Ia tidak pernah meragukan Nabi, melainkan meragukan perawi hadis. Sebagai contoh, ketika ada sahabat yang meriwayatkan bahwa orang yang meninggal akan dihukum jika ada orang yang menangisi mereka, Aisyah menolaknya. Ia berargumen bahwa Al-Qur`an telah menegaskan bahwa setiap jiwa bertanggung jawab atas perbuatannya sendiri. Tangisan orang yang hidup adalah dosa mereka sendiri, bukan dosa orang yang telah meninggal.
Inilah contoh bagaimana pentingnya menggunakan akal sehat dan penilaian kritis dalam memahami hadis. Kita perlu memahami konteks zaman dan keterbatasan manusia dalam meriwayatkan hadis.
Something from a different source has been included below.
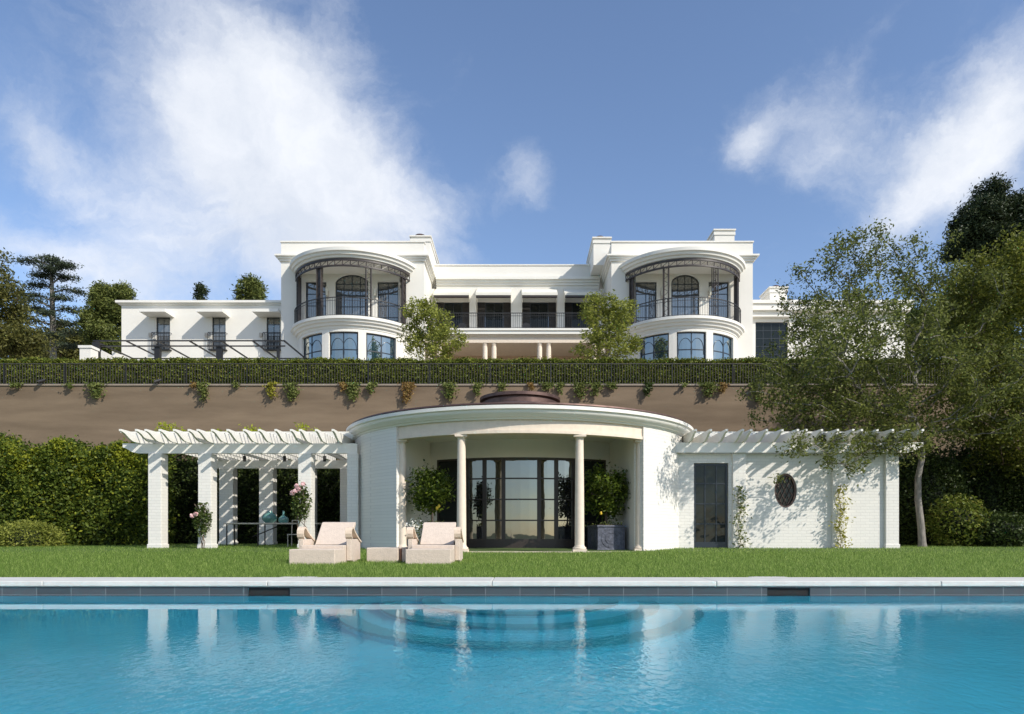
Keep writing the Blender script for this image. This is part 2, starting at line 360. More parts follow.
def bm_fix(o):
    bm = bmesh.new(); bm.from_mesh(o.data); bmesh.ops.recalc_face_normals(bm, faces=bm.faces); bm.to_mesh(o.data); bm.free()
def ang(px, cx, cyy, RR):
    k = (px-520)/F  # x = k*y ; (k y-cx)^2+(y-cy)^2=R^2
    A = k*k+1; B = -2*(k*cx+cyy); C = cx*cx+cyy*cyy-RR*RR; dd = B*B-4*A*C
    y = (-B-math.sqrt(max(dd, 0)))/(2*A); return math.asin(max(-1, min(1, (k*y-cx)/RR)))
def wall_open(mb, u0, u1, z0, z1, d0, d1, ops, mp, seg=.0):
    us = sorted({u0, u1, *[o[0] for o in ops], *[o[1] for o in ops]})
    for a, b in zip(us, us[1:]):
        if b-a < 1e-6: continue
        mid = (a+b)/2; cuts = sorted([(o[2], o[3]) for o in ops if o[0] < mid < o[1]]); z = z0
        n = max(1, math.ceil((b-a)/seg)) if seg else 1
        for c, d in cuts:
            if c > z: mb.box(a, b, d0, d1, z, c, mp, n)
            z = d
        if z < z1: mb.box(a, b, d0, d1, z, z1, mp, n)
def window(parent, u0, u1, z0, z1, mp, cols, rows, fw=.05, fm='navy', pm='pane_up', dep=.05, seg=0, name='window', arch=0, kick=0, arcs=False, mw=None, hw=None, label=None, us=None):
    mb = MB(); mw = mw or fw*.55; n = max(1, math.ceil((u1-u0)/seg)) if seg else 1
    sc_ = 1.0
    if seg: p, q = Vector(mp(u0, 0, 0)), Vector(mp(u1, 0, 0)); sc_ = abs(u1-u0)/max((p-q).length, 1e-6)
    fu, mu = fw*sc_, mw*sc_
    zt = z1-arch
    mb.box(u0, u0+fu, 0, dep, z0, zt, mp); mb.box(u1-fu, u1, 0, dep, z0, zt, mp)
    mb.box(u0+fu, u1-fu, .002, dep-.002, z0, z0+fw+kick, mp, n)
    def top(u):
        if not arch: return z1
        k = (u-(u0+u1)/2)/((u1-u0)/2); return zt+arch*math.sqrt(max(0, 1-k*k))
    if arch:
        K = 16; po = []; pi_ = []
        for i in range(K+1):
            t = PI-PI*i/K; uu = (u0+u1)/2+math.cos(t)*(u1-u0)/2; po.append((uu, zt+arch*math.sin(t)))
            pi_.append(((u0+u1)/2+math.cos(t)*((u1-u0)/2-fu), zt+(arch-fw)*math.sin(t)))
        for i in range(K): mb.prism([po[i], po[i+1], pi_[i+1], pi_[i]], mp, 0, dep)
    else: mb.box(u0+fu, u1-fu, .002, dep-.002, z1-fw, z1, mp, n)
    cols_u = us or [u0+(u1-u0)*i/cols for i in range(1, cols)]
    for u in cols_u: mb.box(u-mu/2, u+mu/2, .006, dep-.006, z0+fw, top(u)-fw*.6, mp)
    zz0 = z0+kick
    for j in range(1, rows):
        z = zz0+(zt-zz0)*j/rows; hh = (hw or mw)/2; mb.box(u0+fu, u1-fu, .009, dep-.009, z-hh, z+hh, mp, n)
    if arch: mb.box(u0+fu, u1-fu, .009, dep-.009, zt-mw/2, zt+mw/2, mp, n)
    if arcs:  # two interlacing arches in the top lights
        for (c, w) in ((u0+(u1-u0)*.29, (u1-u0)*.23), (u0+(u1-u0)*.71, (u1-u0)*.23)):
            zb = z1-.95; K = 10; pt = [(c+w*math.cos(PI*i/K), zb+.62*math.sin(PI*i/K)) for i in range(K+1)]
            pt = [(c+w, zb-.3)]+pt+[(c-w, zb-.3)]
            for (a, za), (b, zb2) in zip(pt, pt[1:]): mb.tube(mp(a, dep*.3, za), mp(b, dep*.3, zb2), .016, n=4)
    o = mb.build(name, fm, parent)
    if label: o['label'] = label
    g = MB()
    if arch:
        K = 16; poly = [(u0+fu*.5, z0+fw*.5)]+[((u0+u1)/2+math.cos(PI-PI*i/K)*((u1-u0)/2-fu*.5), zt+(arch-fw*.5)*math.sin(PI*i/K)) for i in range(K+1)]+[(u1-fu*.5, z0+fw*.5)]
        g.prism(poly, mp, dep*.5, dep*.5+.012)
    else: g.box(u0+fu*.5, u1-fu*.5, dep*.5, dep*.5+.012, z0+fw*.5, z1-fw*.5, mp, n)
    g.build('pane', pm, o)
    return o
def leaves(P, size, aspect=.45, up=.3, droop=None, seed=None):
    """P: (n,3) leaf positions -> verts, faces of folded rhombic leaves"""
    n = len(P); r = RNG
    d = r.normal(size=(n, 3)); d[:, 2] = d[:, 2]*.7+(up if droop is None else -droop); d /= np.linalg.norm(d, axis=1)[:, None]
    a = r.normal(size=(n, 3)); w = np.cross(d, a); w /= np.linalg.norm(w, axis=1)[:, None]; nn = np.cross(d, w)
    s = (size*r.uniform(.6, 1.25, n))[:, None]
    V = np.empty((n, 4, 3)); V[:, 0] = P-d*s*.5; V[:, 2] = P+d*s*.5
    V[:, 1] = P+w*s*aspect*.5+nn*s*.08; V[:, 3] = P-w*s*aspect*.5+nn*s*.08
    Fc = np.arange(n*4).reshape(n, 4); return V.reshape(-1, 3), Fc
def leafobj(name, P, size, m, parent=None, **k):
    V, Fc = leaves(np.asarray(P), size, **k); return mkmesh(name, V, Fc, m, parent)
def inball(n, shell=.35):
    v = RNG.normal(size=(n, 3)); v /= np.linalg.norm(v, axis=1)[:, None]
    return v*(RNG.uniform(shell**3, 1, n)**(1/3))[:, None]
def tree(name, label, cat, trunk, r0, blobs, natt, nleaf, lsize, lm, bark='bark', spread=.22, tip=.006, group=None, asp=.45, droop=None, start=.45, expo=2.4, ymin=None, flat_=1.0, jit=.10):
    """trunk: list of points; blobs: [(centre, radii, weight)]"""
    root = thing(name, label, cat, trunk[0], group)
    nodes = [Vector(p) for p in trunk]; par = [-1]+list(range(len(trunk)-1)); first = max(1, int(len(trunk)*start))
    # densify the trunk
    ns, ps = [nodes[0]], [-1]; allowed = []
    tot = len(nodes)-1
    for i in range(tot):
        for k in range(1, 5):
            ns.append(nodes[i].lerp(nodes[i+1], k/4)); ps.append(len(ns)-2)
            if (i+k/4)/tot >= start: allowed.append(len(ns)-1)
    nodes, par = ns, ps; ntr = len(nodes)
    wts = np.array([b[2] for b in blobs], float); wts /= wts.sum(); att = []
    for (c, rr, _), w in zip(blobs, wts): att.append(np.array(c)+inball(max(1, int(natt*w)), .3)*np.array(rr))
    att = np.concatenate(att); top = np.array(trunk[-1]); base = np.array(nodes[allowed[0]])
    att = att[np.argsort(np.linalg.norm(att-base, axis=1))]
    pos = np.array([list(nodes[i]) for i in allowed]); ids = list(allowed); depth = {i: 0 for i in allowed}; dp = [0.]*len(ids)
    tips = []; alongs = []
    for a in att:
        dd = np.linalg.norm(pos-a, axis=1); pen = dd*1.0+np.array(dp)*.28+np.maximum(0, pos[:, 2]-a[2])*.8
        j = int(np.argmin(pen)); p0 = Vector(pos[j]); pa = Vector(a); last = ids[j]; m = max(2, min(6, int(dd[j]/.3)+1))
        newp = []
        for k in range(1, m+1):
            t = k/m; q = p0.lerp(pa, t)+Vector(RNG.normal(size=3)*jit*dd[j]*t*(1-t)); q.z += .12*dd[j]*t*(1-t)
            nodes.append(q); par.append(last); last = len(nodes)-1; newp.append(list(q)); ids.append(last); dp.append(dp[j]+dd[j]*t)
        pos = np.vstack([pos, newp]); tips.append(list(pa)); alongs += newp[max(0, m-3):]
    n = len(nodes); rad = np.zeros(n); acc = np.zeros(n)
    for i in range(n-1, 0, -1):
        if acc[i] == 0: acc[i] = tip**expo
        acc[par[i]] += acc[i]
    rad = np.maximum(acc, tip**expo)**(1/expo); k = r0/rad[0]
    rad = tip+(rad-tip)*(r0-tip)/max(1e-6, rad[0]-tip)
    H = max(1e-6, nodes[ntr-1].z-nodes[0].z)
    tr = MB()
    for i in range(1, ntr):
        fl = lambda q: 1+.35*math.exp(-(nodes[q].z-nodes[0].z)/.15)
        ra = max(rad[par[i]]*.55, r0*(1-.5*par[i]/ntr)) if par[i] < ntr else rad[par[i]]; rb = max(rad[i]*.55, r0*(1-.5*i/ntr))
        tr.tube(nodes[par[i]], nodes[i], ra*fl(par[i]), rb*fl(i), 10)
    mkmesh('trunk', tr.v, tr.f, bark, root, smooth=True)
    br = MB()
    for i in range(ntr, n):
        rp = min(rad[par[i]], rad[i]*1.5) ; br.tube(nodes[par[i]], nodes[i], rp, rad[i], 5 if rad[i] > .02 else 3, caps=False)
    mkmesh('branchwork', br.v, br.f, bark, root, smooth=True)
    tips = np.array(tips); al = np.array(alongs)
    src = np.concatenate([tips, tips, al]); P = src[RNG.integers(0, len(src), nleaf)]+RNG.normal(size=(nleaf, 3))*spread*np.array([1, 1, flat_])
    leafobj('crown', P, lsize, lm, root, aspect=asp, droop=droop)
    return root

# ================================================================== SETTING
PY = 7.32; WZ = 7.45; WY = 31.0     # pool far edge, retaining wall top height and front plane
def gz(y): return float(np.interp(y, [7.9, 8.6, 20, 22.5, 31], [.115, .125, .15, .225, .30]))
def struct(o): o['kind'] = 'structure'; return o
m = MB()   # ground sheet to the horizon, with a hole for the pool and its coping
for (a, b, c, d) in ((-2500, 2500, 8.0, 3500), (-2500, -15, -2.0, 8.0), (15, 2500, -2.0, 8.0), (-2500, 2500, -2500, -2.0)):
    m.add([(a, c, .06), (b, c, .06), (b, d, .06), (a, d, .06)], [(0, 1, 2, 3)])
struct(m.build('ground', 'ground'))
m = MB(); ys = [8.02, 8.3, 8.6, 10, 12, 14, 16, 18, 20, 21, 22.5, 24, 27, 30.9]; xs = np.linspace(-34, 34, 35)
V = [(x, y, gz(y)) for y in ys for x in xs]; nx = len(xs)
m.add(V, [(j*nx+i, j*nx+i+1, (j+1)*nx+i+1, (j+1)*nx+i) for j in range(len(ys)-1) for i in range(nx-1)])
struct(m.build('lawn', 'lawnbase'))
# grass blades, one mass
def grass(n, y0, y1, h, w, ex=1.5):
    u = RNG.uniform(0, 1, n); y = (y0**(1-ex)+u*(y1**(1-ex)-y0**(1-ex)))**(1/(1-ex)) if ex != 1 else y0*(y1/y0)**u
    x = RNG.uniform(-.86, .84, n)*y*1.02
    keep = ~((np.hypot(x, y-25.5) < 5.95) | ((x > 4) & (x < 13.0) & (y > 22.5)) | ((np.abs(x) < 3.3) & (y > 21)))
    x, y = x[keep], y[keep]; n = len(x)
    # clumps
    cl = .5+.5*np.sin(x*1.7+np.sin(y*2.3)*2)*np.sin(y*1.3+np.cos(x*1.1)*2)
    z = np.interp(y, [7.9, 8.6, 20, 22.5, 31], [.115, .125, .15, .225, .30])
    hh = h*RNG.uniform(.55, 1.15, n)*(.85+.3*cl); th = RNG.uniform(0, 2*PI, n); ln = RNG.normal(0, .30, (n, 2))*hh[:, None]
    ww = w*(y/9)**.6*RNG.uniform(.7, 1.3, n); V = np.empty((n, 3, 3))
    V[:, 0] = np.stack([x-np.cos(th)*ww, y-np.sin(th)*ww*.3, z], 1); V[:, 1] = np.stack([x+np.cos(th)*ww, y+np.sin(th)*ww*.3, z], 1)
    V[:, 2] = np.stack([x+ln[:, 0], y+ln[:, 1], z+hh], 1)
    return V.reshape(-1, 3), np.arange(n*3).reshape(n, 3)
V, Fc = grass(420000, 8.04, 30, .062, .0035)
g = mkmesh('grass', V, Fc, 'grass'); tag(g, 'clipped green lawn grass between pool coping and white pool house', 'grass', kind='stuff')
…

Dengan demikian, kita bisa lebih bijak dalam menerima dan mengamalkan ajaran Nabi SAW.
Para ulama terdahulu, selain menyusun kitab-kitab hadits sahih, juga menyusun kitab-kitab yang memuat hadis-hadis palsu. Ini bukan tanpa alasan, melainkan sebagai bentuk upaya menjaga kemurnian ajaran Islam. Kitab-kitab tersebut berfungsi sebagai referensi cepat untuk mengidentifikasi hadis-hadis yang perlu diwaspadai.
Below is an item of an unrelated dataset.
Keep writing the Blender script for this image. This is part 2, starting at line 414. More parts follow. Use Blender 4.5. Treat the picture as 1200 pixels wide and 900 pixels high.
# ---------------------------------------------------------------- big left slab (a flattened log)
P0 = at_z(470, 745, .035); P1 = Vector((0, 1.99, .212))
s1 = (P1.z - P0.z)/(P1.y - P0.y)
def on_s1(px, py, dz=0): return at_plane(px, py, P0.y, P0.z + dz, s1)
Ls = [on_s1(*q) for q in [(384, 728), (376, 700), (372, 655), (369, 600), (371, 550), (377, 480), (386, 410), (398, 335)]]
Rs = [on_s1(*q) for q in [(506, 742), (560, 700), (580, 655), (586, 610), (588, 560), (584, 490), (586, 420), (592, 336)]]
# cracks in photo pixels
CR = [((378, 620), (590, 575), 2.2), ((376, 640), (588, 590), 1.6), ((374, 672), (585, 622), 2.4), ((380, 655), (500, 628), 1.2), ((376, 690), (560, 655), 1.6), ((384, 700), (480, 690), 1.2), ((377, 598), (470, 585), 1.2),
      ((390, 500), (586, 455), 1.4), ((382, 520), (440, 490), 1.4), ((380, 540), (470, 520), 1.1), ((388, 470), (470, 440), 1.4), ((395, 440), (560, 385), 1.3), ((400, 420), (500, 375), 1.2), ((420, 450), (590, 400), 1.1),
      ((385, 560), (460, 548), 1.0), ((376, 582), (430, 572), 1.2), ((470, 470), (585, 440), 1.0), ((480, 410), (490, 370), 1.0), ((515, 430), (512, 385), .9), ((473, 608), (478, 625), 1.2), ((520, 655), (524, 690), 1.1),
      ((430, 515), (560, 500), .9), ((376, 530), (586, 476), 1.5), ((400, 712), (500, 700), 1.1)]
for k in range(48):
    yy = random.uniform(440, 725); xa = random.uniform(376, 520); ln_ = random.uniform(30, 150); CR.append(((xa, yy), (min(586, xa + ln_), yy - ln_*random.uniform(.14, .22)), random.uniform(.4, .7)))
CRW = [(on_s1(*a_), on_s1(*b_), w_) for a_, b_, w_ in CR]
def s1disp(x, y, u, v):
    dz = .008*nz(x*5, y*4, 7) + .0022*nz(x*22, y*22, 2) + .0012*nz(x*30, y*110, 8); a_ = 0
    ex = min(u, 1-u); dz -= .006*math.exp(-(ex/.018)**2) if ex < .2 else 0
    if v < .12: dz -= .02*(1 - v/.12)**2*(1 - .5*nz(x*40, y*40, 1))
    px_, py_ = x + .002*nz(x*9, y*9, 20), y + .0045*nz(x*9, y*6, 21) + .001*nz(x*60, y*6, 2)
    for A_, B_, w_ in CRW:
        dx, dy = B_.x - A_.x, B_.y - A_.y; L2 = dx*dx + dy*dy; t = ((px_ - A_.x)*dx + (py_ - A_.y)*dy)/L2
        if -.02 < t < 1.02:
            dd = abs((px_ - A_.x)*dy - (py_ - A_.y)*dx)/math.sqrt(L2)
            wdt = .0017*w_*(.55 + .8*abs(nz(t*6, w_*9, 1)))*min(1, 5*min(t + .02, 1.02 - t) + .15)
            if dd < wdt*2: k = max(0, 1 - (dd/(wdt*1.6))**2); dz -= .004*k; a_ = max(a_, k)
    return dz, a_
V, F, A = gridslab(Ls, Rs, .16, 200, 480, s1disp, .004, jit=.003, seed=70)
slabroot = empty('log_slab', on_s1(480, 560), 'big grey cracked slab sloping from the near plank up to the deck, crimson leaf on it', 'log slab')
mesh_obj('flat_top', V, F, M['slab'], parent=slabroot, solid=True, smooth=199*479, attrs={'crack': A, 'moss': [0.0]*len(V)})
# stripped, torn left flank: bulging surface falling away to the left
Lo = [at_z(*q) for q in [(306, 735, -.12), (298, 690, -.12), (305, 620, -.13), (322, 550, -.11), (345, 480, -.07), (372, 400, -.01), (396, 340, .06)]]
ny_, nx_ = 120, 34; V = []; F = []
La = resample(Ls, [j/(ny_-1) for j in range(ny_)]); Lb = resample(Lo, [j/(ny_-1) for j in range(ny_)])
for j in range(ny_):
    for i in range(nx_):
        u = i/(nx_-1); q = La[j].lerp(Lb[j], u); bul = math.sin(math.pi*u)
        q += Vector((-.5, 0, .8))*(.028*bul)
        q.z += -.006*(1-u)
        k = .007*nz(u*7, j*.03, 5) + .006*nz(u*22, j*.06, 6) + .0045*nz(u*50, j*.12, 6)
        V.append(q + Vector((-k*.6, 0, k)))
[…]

Ibnu al-Jawzi, misalnya, menyusun kitab Al-Maudhu'at yang berarti hadits-hadits palsu. Dalam menyusun kitab ini, ia dan ulama lainnya tidak hanya meneliti rantai perawi, tetapi juga menggunakan kriteria rasional. Misalnya, jika sebuah hadits menyebutkan seseorang terlibat dalam suatu peristiwa sebagai seorang Muslim, padahal diketahui dari sumber lain bahwa orang tersebut belum masuk Islam pada saat itu, maka hadits tersebut patut diragukan.
Selain itu, hadis yang bertentangan dengan akal sehat atau Al-Qur`an juga harus ditolak, meskipun diriwayatkan dalam kitab hadis yang terkenal. Al-Qur`an harus selalu menjadi tolok ukur utama dalam menilai kesahihan sebuah hadis.
Dengan adanya kitab-kitab hadits palsu dan penerapan kriteria rasional, kita dapat lebih berhati-hati dalam menerima hadis. Ini penting untuk memastikan bahwa kita tidak terjebak dalam narasi palsu yang dapat menyesatkan pemahaman kita tentang ajaran Islam. Salah satu contoh penting adalah hadis tentang hukuman rajam bagi pezina. Al-Qur`an secara jelas menyebutkan hukuman cambuk, sementara hadits tersebut menyebutkan rajam. Bahkan ada yang berpendapat bahwa ayat tentang rajam pernah ada dalam Al-Qur`an, tetapi kemudian dihapus.
Pendapat semacam ini tentu saja tidak bisa diterima karena akan meragukan keaslian Al-Qur`an itu sendiri. Al-Qur`an telah sampai kepada kita melalui jalur periwayatan yang sangat kuat, dihafal dan dibaca oleh banyak sahabat Nabi di setiap generasi. Sebaliknya, hadits diriwayatkan oleh satu atau dua individu yang mungkin saja melakukan kesalahan. Meskipun kemudian diriwayatkan oleh banyak orang, kesalahan tersebut tetap bisa menyebar. Oleh karena itu, kita harus berhati-hati dalam menerima hadis.
Sebelum kita menolak atau menerima suatu hadits, kita perlu memahami bahwa tidak semua hadis itu otentik. Penting bagi kita untuk memiliki pengetahuan tentang cara membedakan antara hadis sahih, dhaif, dan palsu. Dengan demikian, kita bisa lebih bijak dalam memahami dan mengamalkan ajaran Nabi.
Satu hal yang saya rasa kurang dari buku ini adalah pembahasan mengenai predestinasi atau takdir. Meski penulis mengkritik beberapa hadis terkait topik tersebut, namun belum ada pandangan alternatif yang komprehensif ditawarkan. Saya memahami bahwa isu takdir adalah masalah yang kompleks dan sulit dipahami, namun saya berharap ada penjelasan lebih mendalam tentangnya.